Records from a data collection
_ _ _ _ _ _ _

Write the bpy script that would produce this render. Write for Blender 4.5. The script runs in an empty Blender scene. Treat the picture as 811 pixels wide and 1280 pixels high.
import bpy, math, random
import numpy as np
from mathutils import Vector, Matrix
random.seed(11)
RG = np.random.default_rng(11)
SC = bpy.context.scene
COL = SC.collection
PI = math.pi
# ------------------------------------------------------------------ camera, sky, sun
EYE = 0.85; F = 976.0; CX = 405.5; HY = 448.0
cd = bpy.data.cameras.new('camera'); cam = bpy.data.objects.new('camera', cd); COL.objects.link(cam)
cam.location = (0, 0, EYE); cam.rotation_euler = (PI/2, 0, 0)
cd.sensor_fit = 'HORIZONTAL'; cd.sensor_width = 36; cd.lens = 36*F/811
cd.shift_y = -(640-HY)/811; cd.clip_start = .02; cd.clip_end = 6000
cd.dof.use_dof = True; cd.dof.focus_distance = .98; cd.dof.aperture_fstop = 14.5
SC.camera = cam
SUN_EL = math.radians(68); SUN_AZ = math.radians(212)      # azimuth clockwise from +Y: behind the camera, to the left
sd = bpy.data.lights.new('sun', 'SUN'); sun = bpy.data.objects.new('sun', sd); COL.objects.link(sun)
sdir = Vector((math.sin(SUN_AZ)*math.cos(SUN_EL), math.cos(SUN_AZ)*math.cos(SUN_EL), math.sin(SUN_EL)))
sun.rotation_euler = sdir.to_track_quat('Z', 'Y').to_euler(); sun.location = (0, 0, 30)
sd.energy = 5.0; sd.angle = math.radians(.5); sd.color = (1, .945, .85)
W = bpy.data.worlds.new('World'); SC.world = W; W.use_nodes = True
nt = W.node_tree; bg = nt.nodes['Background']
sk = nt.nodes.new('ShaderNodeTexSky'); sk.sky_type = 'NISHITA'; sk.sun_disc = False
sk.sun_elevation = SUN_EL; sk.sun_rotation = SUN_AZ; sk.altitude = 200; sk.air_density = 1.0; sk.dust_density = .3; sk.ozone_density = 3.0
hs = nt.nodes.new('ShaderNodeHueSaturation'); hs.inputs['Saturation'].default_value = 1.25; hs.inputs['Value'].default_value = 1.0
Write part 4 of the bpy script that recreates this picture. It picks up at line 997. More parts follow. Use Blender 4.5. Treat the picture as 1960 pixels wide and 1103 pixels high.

_ _ _ _ _ _ _

TASK: Filter out every line that lacks the word "picture", and copy the rest.

RESPONSE:
Write the bpy script that would produce this render. Write for Blender 4.5. The script runs in an empty Blender scene. Treat the picture as 811 pixels wide and 1280 pixels high.
Write part 4 of the bpy script that recreates this picture. It picks up at line 997. More parts follow. Use Blender 4.5. Treat the picture as 1960 pixels wide and 1103 pixels high.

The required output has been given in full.